The Associated Press December 11, 2001
Afghan rebels bear brunt of fighting, but don't necessarily have same goals as United States
By SALLY BUZBEE
Inside Afghanistan, it is Afghans, not Americans, who are doing much of the actual fighting to achieve America's aims.
The rebels are fighting their way through mortar and machine-gun fire to attack Taliban and al-Qaida fighters in mountain valleys. They are seizing and exploring caves where Osama bin Laden might be. Americans are mostly providing bombing support from the air, giving advice and gathering intelligence. "U.S. troops are playing a role in supporting the Afghans, who are doing most of this work right now," Deputy Defense Secretary Paul Wolfowitz said Monday.
The war by proxy has clear benefits: It avoids large numbers of U.S. casualties and it blunts Afghans' traditional hostility to foreigners in their country.
It also is an arrangement of convenience: Neither the Americans nor the rebels probably could beat the Taliban alone.
But the arrangement also means the United States does not have enough troops on the ground to directly control what happens, Defense Secretary Donald H. Rumsfeld has acknowledged. Instead, America must offer incentives to rebels who have their own agendas.
That became apparent during the fall of Kandahar, when one of the main U.S. goals, the capture of Taliban leader Mullah Mohammed Omar, clearly was not a top goal of some opposition leaders. After Rumsfeld insisted they must cooperate or lose U.S. aid, several said they would. But Omar remains at large.
Now, with the Taliban largely defeated, the goals of the United States and Afghan opposition leaders may diverge even more, Wolfowitz said.
"Our objectives may not be quite as high a priority for them, and they may start pursuing some local objectives that interfere with us," Wolfowitz said.
It's not unusual for the United States to work through proxies, or seek help from opposition groups, during a war. It did so with ethnic Albanians fighting Serbs in Kosovo, Iraqis opposed to Saddam Hussein and with South Vietnam's army during the Vietnam War.
The benefits are obvious: Local troops often have key knowledge of a country's terrain or an enemy's operations. And, fewer U.S. troops face danger if others do the dirty work of, for example, going cave to cave to hunt for bin Laden. Nine U.S. personnel have died, and the toll among Afghan fighters and civilians is believed much higher.
But the level of U.S. dependence in Afghanistan is high, said John Pike, a defense analyst in Washington.
Asked if he would insist that Omar face a U.S. court, Rumsfeld said the Pentagon doesn't have "enough troops on the ground to control the country." Instead, the U.S. military must rely on rebels when dealing with any fighters who may surrender.
The United States clearly could send more troops if it wished to gain more control, Pike said.
So why doesn't it?
"They probably think that additional U.S. forces would not accelerate the good progress that's being made now," Pike said. "That assessment may change if time passes and we don't start showing visible results (of catching bin Laden or Omar)."

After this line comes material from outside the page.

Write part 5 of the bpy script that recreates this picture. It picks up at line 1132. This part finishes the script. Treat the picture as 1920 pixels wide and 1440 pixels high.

Using proxies has clear risks. Those include the chance that rebels will turn their U.S.-provided weapons on each other, Wolfowitz said. American forces also are vulnerable to rebel mistakes.
"They learned a terrible lesson from that prison riot in Mazar. So did we," Wolfowitz said of the Taliban uprising in Mazar-e-Sharif last month.
For now, the United States reserves its own troops for tasks that Afghans can't do.
U.S. special operations forces working with opposition fighters in the mountains south of Jalalabad, for example, are relaying information about suspected hide-outs to American warplanes above, Marine Corps Gen. Peter Pace said.
In the south, Marines are patrolling roads to intercept any fleeing fighters.
Elsewhere, other special forces and CIA operatives are gathering information secretly. CIA officer Mike Spann was killed while interrogating prisoners at Mazar-e-Sharif.
About 1,500 Marines and several hundred Army special forces soldiers are in Afghanistan, compared with tens of thousands of rebel fighters. It's unclear how much of the enemy is left.
In the end, opposition forces cooperate with the United States because it benefits them too, said Karl Inderfurth, who was the top State Department official on south Asia in the Clinton administration.
Hamid Karzai, the new interim prime minister, will support the U.S. military remaining in the country until bin Laden and Omar are captured or gone.
"That's doing his work for him," Inderfurth said. "He wants them gone."